N’oublions pas tout de même le fait que dans beaucoup de nos communautés chrétiennes, les distinctions de caste ont largement disparu au cours des années. Il ne manque pas de personnes de bonne volonté dans nos propres communautés catholiques. Grâce aux efforts de feu l’archevêque Mgr A. Colas, de vénérable mémoire, et de son très capable successeur, Mgr R. Ambrose, qui, pour notre bonheur, est encore au milieu de nous, beaucoup de distinctions fondées sur l’appartenance de caste ont disparu dans notre archidiocèse. Pour cette situation nous remercions nos évêques et un grand nombre de nos prêtres, de religieux et de laïcs fidèles. Dans notre archidiocèse, Rita Nagar est le meilleur exemple d’un lieu où il n’y a aucune discrimination fondée sur l’appartenance de caste. Nous nous souvenons avec émotion du P. Paul et de ses successeurs qui ont réussi à rassembler différentes castes en une seule famille.

Récemment, j’ai eu connaissance d’une paroisse où des personnes d’une caste particulière voulaient que les dalits catholiques aient un cimetière séparé, et où les prêtres, qui ne sont pas tous dalits, ont lutté vigoureusement et efficacement pour que tout le village partage un cimetière commun sans distinction de caste. Je salue ces prêtres pour leurs efforts nobles et généreux. Je félicite aussi tous ceux qui travaillent à éradiquer les distinctions de caste dans notre communauté. Les gens sont prêts à changer. Toute transformation de traditions profondément enracinées nécessite la patience, le dialogue et des efforts incessants de persuasion. Ce dont nous avons besoin, c’est d’une foi profonde en Dieu et en l’homme créé à l’image et à la ressemblance de Dieu.

Mes chers frères et sours, je vous appelle au nom de Jésus-Christ à être suffisamment humbles pour reconnaître nos erreurs à tous, et à être assez audacieux pour vivre les exigences de l’Evangile. Le pape St Grégoire le Grand lançait un avertissement aux chefs religieux : “un silence mal avisé peut contribuer à laisser les gens dans leur erreur… Des dirigeants religieux négligents ont souvent peur de parler librement et de dire ce qu’il faut dire par peur de perdre la confiance du peuple. Comme le dit la Vérité elle-même, ils ne gardent pas leur troupeau avec le soin que l’on attend d’un berger” (36). Puis-je donc rester silencieux face aux divisions de nos communautés ? Je dois parler ouvertement pour défendre les vérités de l’Evangile.

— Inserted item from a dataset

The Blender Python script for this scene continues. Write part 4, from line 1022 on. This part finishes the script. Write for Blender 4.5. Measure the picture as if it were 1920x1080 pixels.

Sinon je n’accomplirais pas mon devoir de pasteur de ce glorieux et ancien archidiocèse.

Par conséquent, laissez-moi dire sans détour qu’il est grand temps de commencer à faire quelque chose dans les domaines suivants:

1 – Qu’il n’y ait plus de pratique d’intouchabilité sous quelque forme que ce soit chez nos catholiques dans les lieux du culte sacré, dans les fêtes religieuses, dans les processions de funérailles ou de mariage. Si de telles pratiques discriminatoires continuent dans quelque paroisse que ce soit, il faut s’en débarrasser immédiatement.

2 – L’égalité et la fraternité doivent être les principes directeurs de notre vie chrétienne dans la pratique.

3 – De la même manière, il faut stopper immédiatement tout écrit vengeur, partial et diffamatoire. Ecrire pour agresser, avec ou sans signature, est un acte répugnant pour la dignité humaine et l’égalité. La primauté de la charité doit être suprême dans nos cours. Que nos chers prêtres et notre peuple ne soient pas mal conseillés sur ce qui est bien et ce qui est mal, mais qu’ils soient unis dans la charité pour travailler au bien de tout l’archidiocèse. Que tous nos prêtres, enracinés dans la foi et dans la charité, profondément et spirituellement imprégnés par une vie priante, et unis dans le sacerdoce du Christ, notre seul Maître, réalisent dans leur vie un presbyterium d’amour, d’unité et de service.

Cette lettre doit être lue dans toutes les églises et les chapelles des paroisses et des institutions de notre archidiocèse, le dimanche 8 août 1999. Que Dieu vous bénisse tous. Vous souhaitant les bénédictions divines de paix et de joie, je demeure vôtre en Jésus-Christ.